As Kermit was wont to inform us, it ain't easy bein' green.  The two don't get along well, considering that he's never worked a day in his life and she does nothing but work; in conventional Disney fashion, an arduous trek amongst the talking animals results in them meeting in the middle.  If anything, Naveen falls harder for her than the other way 'round, but he realizes how important this longstanding culinary dream is to the woman he now both loves and admires; he plans to marry Charlotte anyway so as to have the money to back "Tiana's Place."

It works out all right in the end, of course: Dr. Facilier's plot is foiled, Charlotte is touched by seeing "true love" and willingly helps out, and Tiana gets both Naveen and her restaurant.  "Dreams do come true in New Orleans!" as the closing lines have it.

Don't expect any little Princes anytime soon.

What Price Wealth?

It's heartwarming to see a Disney movie explicitly admit that wishing on a star doesn't get you squat unless you're willing to go out there and work for it.  Tiana's three jobs, refusal to go out partying, and singleminded dedication to savings and investment are an example to us all.

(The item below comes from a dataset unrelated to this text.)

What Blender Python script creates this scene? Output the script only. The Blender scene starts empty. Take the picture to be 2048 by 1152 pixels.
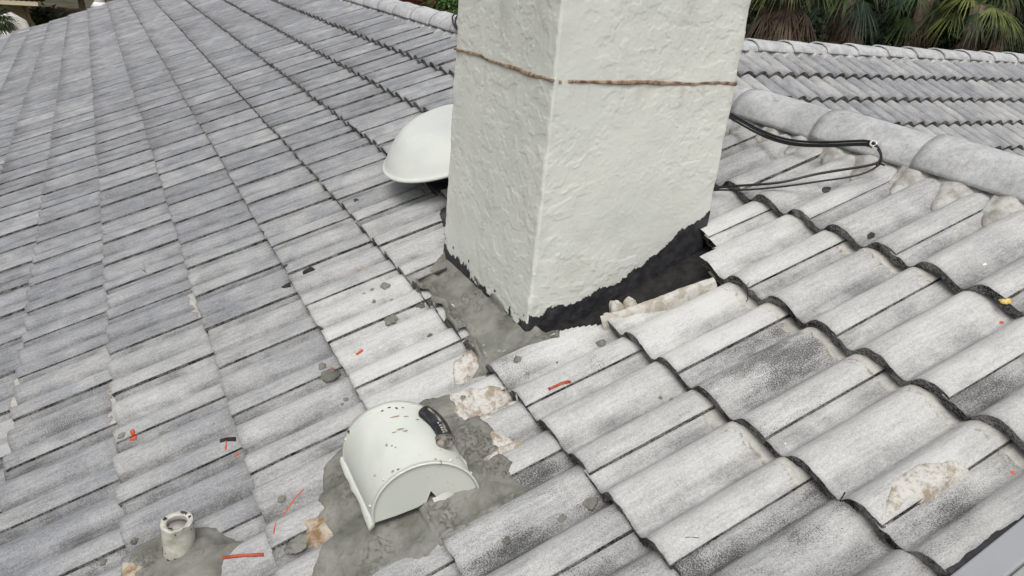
import bpy, math, random
import numpy as np
from mathutils import Vector, Matrix

# ------------------------------------------------------------------ camera, sky, sun, exposure
SC = bpy.context.scene
F, CAMP, YAW, PITCH, ROLL = 1527.4, (-0.5554, -1.5208, 1.1698), -0.5089, -0.4014, -0.0946
PIT = 0.409                      # slope of both roofs
CA, SA = math.cos(PIT), math.sin(PIT)
cam_d = bpy.data.cameras.new("camera"); cam = bpy.data.objects.new("camera", cam_d)
SC.collection.objects.link(cam); SC.camera = cam
cam_d.sensor_fit = 'HORIZONTAL'; cam_d.sensor_width = 36; cam_d.lens = 36*F/2048
cam_d.clip_start = .05; cam_d.clip_end = 500
_R = Matrix.Rotation(YAW,3,'Z') @ Matrix.Rotation(PITCH,3,'X') @ Matrix.Rotation(ROLL,3,'Y')
cam.matrix_world = Matrix.Translation(CAMP) @ (_R @ Matrix.Rotation(math.pi/2,3,'X')).to_4x4()
w = bpy.data.worlds.new("World"); SC.world = w; w.use_nodes = True
nt = w.node_tree; bg = nt.nodes['Background']
sky = nt.nodes.new('ShaderNodeTexSky'); sky.sky_type = 'NISHITA'; sky.sun_disc = False
SUN_EL, SUN_AZ = math.radians(58), math.radians(215)     # azimuth clockwise from +y
sky.sun_elevation = SUN_EL; sky.sun_rotation = SUN_AZ; sky.air_density = 1.4; sky.dust_density = 6; sky.ozone_density = 1.5
hs = nt.nodes.new('ShaderNodeHueSaturation'); hs.inputs['Saturation'].default_value = .22
nt.links.new(sky.outputs[0], hs.inputs['Color']); nt.links.new(hs.outputs[0], bg.inputs['Color'])
bg.inputs['Strength'].default_value = .12
sd = bpy.data.lights.new("sun", 'SUN'); so = bpy.data.objects.new("sun", sd); SC.collection.objects.link(so)
sd.energy = 1.0; sd.angle = math.radians(25); sd.color = (1, .96, .9)
so.rotation_euler = (math.pi/2-SUN_EL, 0, math.pi-SUN_AZ)
SC.view_settings.view_transform = 'Standard'; SC.view_settings.look = 'None'; SC.view_settings.exposure = 0.13; SC.view_settings.gamma = 1

rnd = random.Random(7); RNG = np.random.default_rng(11)
COL = SC.collection
E_, W_ = .3466, .30              # exposed length and cover width of a roof tile

# ------------------------------------------------------------------ frames
U = np.array([CA,0,SA]); V = np.array([0.,1,0]); N = np.array([-SA,0,CA])
def rw(s,v,h):                   # roof coordinates (up the slope, along the ridge, off the roof) to world
    s,v,h = np.broadcast_arrays(np.asarray(s,float),np.asarray(v,float),np.asarray(h,float))
    return s[...,None]*U + v[...,None]*V + h[...,None]*N
RM = np.array(_R)
def ray(x,y): d = RM @ np.array([(x-1024)/F,1,-(y-576)/F]); return np.array(CAMP), d
def onr(x,y,h=-.01):             # a point of the roof slope, given where it is seen in the photograph -> (s, v)
    o,d = ray(x,y); t=(h-N@o)/(N@d); P=o+t*d; return float(P@U), float(P[1])
def aty(x,y,Y): o,d = ray(x,y); return o+d*((Y-o[1])/d[1])

# ------------------------------------------------------------------ noise
def _h(ix,iy,seed):
    n = (ix.astype(np.int64)*374761393 + iy.astype(np.int64)*668265263 + seed*974634777) & 0xffffffff
    n = ((n ^ (n>>13))*1274126177) & 0xffffffff
    return ((n ^ (n>>16)) & 0xffffff)/float(0xffffff)
def vn(x,y,seed=0):
    x=np.asarray(x,float); y=np.asarray(y,float); ix=np.floor(x); iy=np.floor(y); fx=x-ix; fy=y-iy
    fx=fx*fx*(3-2*fx); fy=fy*fy*(3-2*fy)
    a=_h(ix,iy,seed); b=_h(ix+1,iy,seed); c=_h(ix,iy+1,seed); d=_h(ix+1,iy+1,seed)
    return (a*(1-fx)+b*fx)*(1-fy)+(c*(1-fx)+d*fx)*fy
def fbm(x,y,seed=0,o=4):
    r=0; a=.5
    for k in range(o): r=r+a*vn(x*2**k+17.3*k,y*2**k+5.1*k,seed+k); a*=.5
    return r/(1-.5**o)           # 0..1
def sst(a,b,x): t=np.clip((x-a)/(b-a),0,1); return t*t*(3-2*t)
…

Even more inspiring is the sight of her father, though bone-tired from "double and triple shifts," showing his wife and daughter the loyalty and affection they deserve; Tiana's dreams of kitchen glory came from happy hours spent with Dad and his gumbo pot.  Doubtless there is no shortage of black women wishing they could find men like that - forget the Prince with his fruity French accent.

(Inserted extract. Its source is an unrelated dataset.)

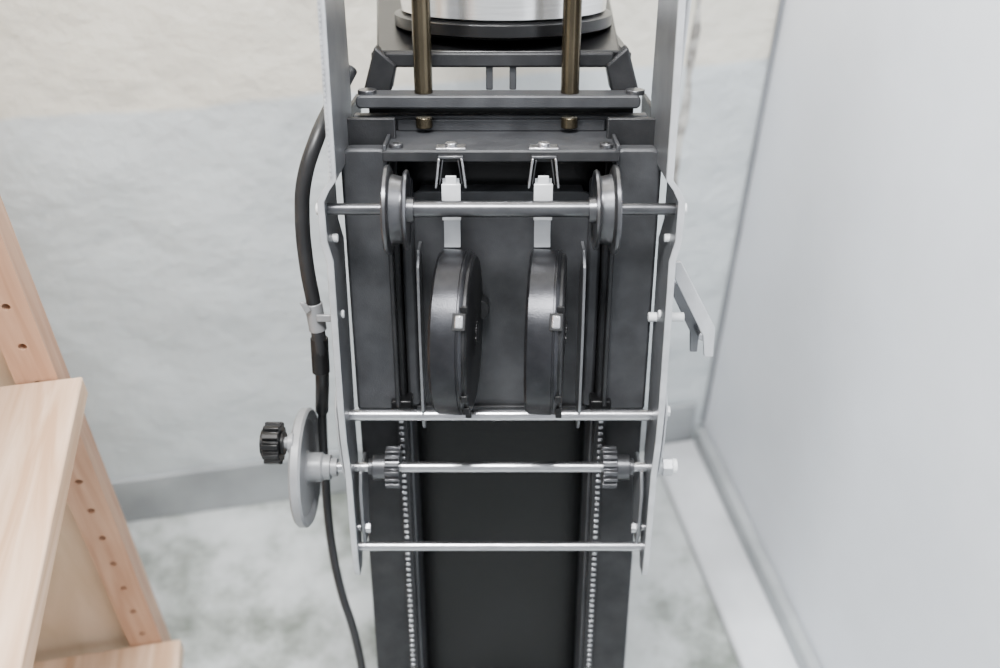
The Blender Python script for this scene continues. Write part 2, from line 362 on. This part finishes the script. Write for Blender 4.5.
# --- cable
d=.03
cp=[(350,70,.10),(332,105,.07),(316,140,.04),(304,180,d),(302,215,d),(306,262,d),(315,312,d),(321,360,d),(322,410,.07),(325,470,.075),(331,540,.07),(341,590,.06),(353,628,.06),(362,668,.06),(372,740,.06)]
tube('power_cable',[(X(a,b,c),c,Z(b,c)) for a,b,c in cp[4:]],.0042,M_rubber,E)
tube('cable_sleeve',[(X(a,b,c),c,Z(b,c)) for a,b,c in cp[:9]],.0062,M_rubber,E)
a=(X(313,303,d),d,Z(303,d)); b_=(X(318,330,d),d,Z(330,d))
cyl('cable_tie',a,b_,.0076,M_wheel,E,16)
prism('cable_tie_end',[P2(301,298,d),P2(306,298,d),P2(313,306,d),P2(308,310,d)],'y',d-.010,d-.007,M_wheel,E)
box('cable_tie_tab',X(318,315,d),X(333,315,d),d-.009,d-.006,Z(318,d),Z(311,d),M_wheel,E)
cyl('cable_joint',(X(319,338,d),d,Z(338,d)),(X(321,372,d),d,Z(372,d)),.0078,M_black,E,16)

# ============================================================= ROOM
def wallmat(name,low,high,zt,bump=.35,patch=.04,bs=7):
    m=bpy.data.materials.new(name); m.use_nodes=True; nt=m.node_tree; N=nt.nodes; L=nt.links; b=N['Principled BSDF']
    b.inputs['Roughness'].default_value=.5
    tc=N.new('ShaderNodeTexCoord'); sep=N.new('ShaderNodeSeparateXYZ'); L.new(tc.outputs['Object'],sep.inputs[0])
    n=N.new('ShaderNodeTexNoise'); n.inputs['Scale'].default_value=3; n.inputs['Detail'].default_value=6; L.new(tc.outputs['Object'],n.inputs['Vector'])
    a=N.new('ShaderNodeMath'); a.operation='MULTIPLY_ADD'; a.inputs[1].default_value=.05; L.new(n.outputs['Fac'],a.inputs[0]); L.new(sep.outputs['Z'],a.inputs[2])
    mr=N.new('ShaderNodeMapRange'); mr.inputs['From Min'].default_value=zt-.004+.025; mr.inputs['From Max'].default_value=zt+.004+.025; L.new(a.outputs[0],mr.inputs['Value'])
    mx=N.new('ShaderNodeMix'); mx.data_type='RGBA'; mx.inputs['A'].default_value=(*low,1); mx.inputs['B'].default_value=(*high,1); L.new(mr.outputs[0],mx.inputs['Factor'])
    n2=N.new('ShaderNodeTexNoise'); n2.inputs['Scale'].default_value=5; n2.inputs['Detail'].default_value=8; n2.inputs['Roughness'].default_value=.65; L.new(tc.outputs['Object'],n2.inputs['Vector'])
    r=N.new('ShaderNodeMapRange'); r.inputs['From Min'].default_value=.3; r.inputs['From Max'].default_value=.7; r.inputs['To Min'].default_value=1-patch*2; r.inputs['To Max'].default_value=1; L.new(n2.outputs['Fac'],r.inputs['Value'])
    mu=N.new('ShaderNodeMix'); mu.data_type='RGBA'; mu.blend_type='MULTIPLY'; mu.inputs['Factor'].default_value=1
    L.new(mx.outputs['Result'],mu.inputs['A']); L.new(r.outputs[0],mu.inputs['B']); L.new(mu.outputs['Result'],b.inputs['Base Color'])
    n3=N.new('ShaderNodeTexNoise'); n3.inputs['Scale'].default_value=bs; n3.inputs['Detail'].default_value=7; n3.inputs['Roughness'].default_value=.5; L.new(tc.outputs['Object'],n3.inputs['Vector'])
    bp=N.new('ShaderNodeBump'); bp.inputs['Strength'].default_value=bump; bp.inputs['Distance'].default_value=.06; L.new(n3.outputs['Fac'],bp.inputs['Height']); L.new(bp.outputs['Normal'],b.inputs['Normal'])
    return m
M_back=wallmat('painted_plaster',(.66,.71,.735),(.80,.77,.68),.69,bump=.42,bs=5.5)
M_right=wallmat('painted_panel',(.74,.77,.83),(.74,.77,.83),5,bump=.03,patch=.05)
M_base=mat('baseboard_grey',(.33,.35,.365),.6,0,.18,9,.3,60)
M_kerb=mat('painted_kerb',(.60,.62,.65),.6,0,.16,8,.3,60)
M_seam=mat('joint_dark',(.22,.23,.25),.8,0,.1,20)
M_crack=mat('exposed_plaster',(.26,.24,.22),.9,0,.4,40,.6,120,col2=(.58,.57,.54))
M_floor=bpy.data.materials.new('concrete_floor'); M_floor.use_nodes=True
nt=M_floor.node_tree; N=nt.nodes; L=nt.links; b=N['Principled BSDF']; b.inputs['Roughness'].default_value=.6
tc=N.new('ShaderNodeTexCoord')
na=N.new('ShaderNodeTexNoise'); na.inputs['Scale'].default_value=5.5; na.inputs['Detail'].default_value=10; na.inputs['Roughness'].default_value=.68; L.new(tc.outputs['Object'],na.inputs['Vector'])
ra=N.new('ShaderNodeValToRGB'); e=ra.color_ramp.elements
e[0].position=.36; e[0].color=(.17,.19,.17,1); e[1].position=.64; e[1].color=(.62,.65,.66,1)
q=ra.color_ramp.elements.new(.44); q.color=(.31,.335,.32,1)
q=ra.color_ramp.elements.new(.52); q.color=(.50,.53,.535,1)
L.new(na.outputs['Fac'],ra.inputs['Fac']); L.new(ra.outputs['Color'],b.inputs['Base Color'])
nb=N.new('ShaderNodeTexNoise'); nb.inputs['Scale'].default_value=35; nb.inputs['Detail'].default_value=6; L.new(tc.outputs['Object'],nb.inputs['Vector'])
bp=N.new('ShaderNodeBump'); bp.inputs['Strength'].default_value=.3; bp.inputs['Distance'].default_value=.01; L.new(nb.outputs['Fac'],bp.inputs['Height']); L.new(bp.outputs['Normal'],b.inputs['Normal'])

def rbox(name,*a,m,bevel=.001):
    o=box(name,*a,m,None,bevel=bevel); o.rotation_euler=(0,0,YAW); return o
WY=1.069; WX=.544
rbox('floor',-1.6,WX+.05,-1.2,WY+.05,-.05,0,m=M_floor)
rbox('wall_back',-1.6,WX,WY,WY+.05,0,2.6,m=M_back)
rbox('wall_right',WX,WX+.05,-1.2,WY+.05,0,2.6,m=M_right)
rbox('wall_left',-1.65,-1.6,-1.2,WY+.05,0,2.6,m=M_back)
rbox('baseboard_back',-1.6,WX-.02,WY-.008,WY,0,.095,m=M_base,bevel=.004)
rbox('baseboard_right',WX-.018,WX,-1.2,WY-.012,0,.045,m=M_base,bevel=.004)
rbox('trim_1',WX-.092,WX-.018,-1.2,WY-.012,0,.018,m=M_kerb,bevel=.004)
rbox('trim_2',WX-.006,WX-.0005,WY-.006,WY-.0005,.05,2.6,m=M_seam,bevel=0)
pl=[];pr=[];z=.40
while z<1.15:
    pl.append((.432+random.uniform(-.003,.002),z)); pr.append((.440+random.uniform(-.002,.004),z)); z+=.03
o=prism('trim_3',pl+pr[::-1],'y',WY-.002,WY,M_crack,None,bevel=0,smooth=False); o.rotation_euler=(0,0,YAW)
rbox('trim_4',WX-.0015,WX,.275,.278,.05,2.6,m=M_base,bevel=0)

# --- wooden shelving unit
def woodmat(name,c1,c2,stretch,scale=6):
    m=bpy.data.materials.new(name); m.use_nodes=True; nt=m.node_tree; N=nt.nodes; L=nt.links; b=N['Principled BSDF']
    b.inputs['Roughness'].default_value=.5
    tc=N.new('ShaderNodeTexCoord'); mp=N.new('ShaderNodeMapping'); mp.inputs['Scale'].default_value=stretch; L.new(tc.outputs['Object'],mp.inputs['Vector'])
    n=N.new('ShaderNodeTexNoise'); n.inputs['Scale'].default_value=scale; n.inputs['Detail'].default_value=6; n.inputs['Distortion'].default_value=.8; L.new(mp.outputs[0],n.inputs['Vector'])
    r=N.new('ShaderNodeValToRGB'); r.color_ramp.elements[0].position=.35; r.color_ramp.elements[1].position=.65
    r.color_ramp.elements[0].color=(*c1,1); r.color_ramp.elements[1].color=(*c2,1)
    L.new(n.outputs['Fac'],r.inputs['Fac']); L.new(r.outputs['Color'],b.inputs['Base Color'])
    return m
W_plank=woodmat('pine_plank',(.50,.31,.19),(.70,.51,.37),(10,.8,10))
W_post=woodmat('pine_post',(.40,.22,.135),(.53,.33,.22),(12,12,1))
W_ply=woodmat('plywood_panel',(.50,.36,.23),(.66,.50,.36),(5,5,1),4)
SH=bpy.data.objects.new('wooden_shelving_unit',None); scene.collection.objects.link(SH); SH.rotation_euler=(0,0,YAW)
def holes(ob,zs,x,yface,r=.0038,depth=.012):
    V=[];Fs=[];n=14
    for z in zs:
        o=len(V)
        for y in(yface-.01,yface+depth):
            for i in range(n):
                a=2*math.pi*i/n; V.append((x+r*math.cos(a),y,z+r*math.sin(a)))
        Fs+=[(o+i,o+(i+1)%n,o+n+(i+1)%n,o+n+i) for i in range(n)]+[tuple(range(o,o+n))[::-1],tuple(range(o+n,o+2*n))]
    c=finish('cutter',V,Fs,M_seam,None,0,smooth=False); c.parent=ob.parent
    md=ob.modifiers.new('holes','BOOLEAN'); md.object=c; md.operation='DIFFERENCE'; md.solver='EXACT'
    bpy.context.view_layer.update()
    dg=bpy.context.evaluated_depsgraph_get(); me=bpy.data.meshes.new_from_object(ob.evaluated_get(dg))
    ob.modifiers.clear(); ob.data=me; bpy.data.objects.remove(c)
px0,px1=-.317,-.280; py0,py1=.722,.752
n=1
for (a,b) in((px0,px1),(-.95,-.913)):
    for (c,e) in((py0,py1),(.36,.39)):
        o=box('post_%d'%n,a,b,c,e,0,1.75,W_post,SH,bevel=0,smooth=False)
        if c==py0:
            holes(o,[.05+.045*k for k in range(38)],(a+b)/2,c)
        n+=1
for k,zz_ in enumerate((.165,.594,1.1,1.6)):
    box('shelf_plank_%d'%(k+1),-.96,-.258,.345,py0-.001,zz_-.022,zz_,W_plank,SH,bevel=.002)
box('back_panel',-.912,px0-.001,py1-.012,py1-.004,.0,1.70,W_ply,SH,bevel=0)

# ============================================================= LIGHT, CAMERA
w=bpy.data.worlds.new('world'); scene.world=w; w.use_nodes=True
bg=w.node_tree.nodes['Background']; bg.inputs[0].default_value=(.92,.96,1,1); bg.inputs[1].default_value=.95
def area(name,loc,tgt,size,power,col=(1,1,1),sy=None):
    l=bpy.data.lights.new(name,'AREA'); l.energy=power; l.size=size; l.color=col
    if sy: l.shape='RECTANGLE'; l.size_y=sy
    o=bpy.data.objects.new(name,l); scene.collection.objects.link(o); o.location=loc
    o.rotation_euler=(Vector(tgt)-Vector(loc)).to_track_quat('-Z','Y').to_euler(); return o
area('ceiling_light',(-.1,.2,2.45),(0,.7,.5),.45,92,(1,.995,.985))
area('ceiling_light_second',(-1.1,-.5,2.3),(.2,.8,.5),.6,52,(.94,.975,1))
cam=bpy.data.cameras.new('camera'); co=bpy.data.objects.new('camera',cam); scene.collection.objects.link(co)
co.location=(0,0,H); co.rotation_euler=(math.pi/2-PITCH,0,0); cam.lens=35; cam.sensor_width=36; cam.clip_start=.01
cam.dof.use_dof=True; cam.dof.focus_distance=.79; cam.dof.aperture_fstop=3.2
scene.camera=co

The underlying problem is foreshadowed by Tiana's friends who'd like her to go to a dance and meet guys; she clearly understands that spending time on a relationship would threaten her goal.  In a magic-dream climactic sequence later on, Dr. Facilier makes the point even plainer: Tiana's father worked every bit as hard as she does, but since all his efforts were dedicated to taking care of his family, "his dreams never got off the back porch."

You know what?  The voodoo witchdoctor is right.  It is a lot easier to become rich and famous when you don't have family, or at least don't have kids.

Take a look at the society pages and glossies: the celebrities either a) have no kids, b) had them very, very late after they were already rich and famous, c) have royally screwed-up families, or d) some combination of the above.

The same is true of business magnates: get rich first, and then and only then have children.  Bill Gates got married in 1994; he had his first child in 1996 when he was the world's richest man.  In fact, he had all three of his children when holding that exalted status, had none before that, and none afterwards.

This idea has floated around Hollywood for some time, most notably in The Family Man, where Nicholas Cage gets to choose between being a single Wall Street tycoon and a family-loved tire-salesman.  You could even look back to It's a Wonderful Life, where Jimmy Stewart spends the whole movie trying to escape Bedford Falls to do great things, only to stay stuck in Podunk as a familial and honorably loved nobody.

In The Princess and the Frog, Disney argues that we must choose between fame, fortune, or family.  As women are discovering that they can't have it all, men, too, must make the same choices.

Is this new to our day, or has it always been thus and we were just too busy wishing on stars to notice?